The oil market has continued to move higher and Brent is trading back above US$85/bbl this morning. This follows the EIA’s Short Term Energy Outlook (STEO), which showed that the oil market is set to be oversupplied next year, suggesting weaker prices in 2022. This should take some pressure off the US administration to act in order to bring oil prices lower in the near term. The US government was going to assess the STEO before making any decision on a potential release from strategic petroleum reserves and it had been suggested that President Biden may make an announcement this week regarding high oil and gasoline prices. This latest report makes it less clear if the Biden administration will still take action to ease prices.  However, we would still not rule out an SPR (strategic petroleum reserve) release, particularly if prices stay at these stubbornly high levels.

The EIA estimates that the oil market will be oversupplied by a little more than 500Mbbls/d in 2022, which compares to being undersupplied by around 1.6MMbbls/d in 2021. As a result, the EIA expects Brent to average US$72/bbl next year, compared to a little over US$82/bbl in the final quarter of 2021. As for US crude oil supply, the EIA estimates that oil output will average 11.9MMbbls/d in 2022, up around 780Mbbls/d from 2021.

Offering further support to the market this morning were the latest API numbers, which showed that US crude oil inventories declined by 2.5MMbbls over the last week.

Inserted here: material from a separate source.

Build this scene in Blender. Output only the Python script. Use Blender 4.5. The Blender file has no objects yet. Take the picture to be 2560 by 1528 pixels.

Finally, European natural gas prices came under pressure yesterday. TTF prices fell by more than 8%. There were a  number of factors behind this weakness, including an announcement from Gazprom that they have approved and started a plan for gas injections into 5 storage facilities in Europe for November. There are also signs of increased Russian gas flows into Europe, which is helping to ease some concerns over the tightness in the European market. In addition, there were reports that the Groningen gas field in the Netherlands may have to temporarily increase output due to construction delays in a processing plant for imported gas, meaning the potential to rely more on domestic output.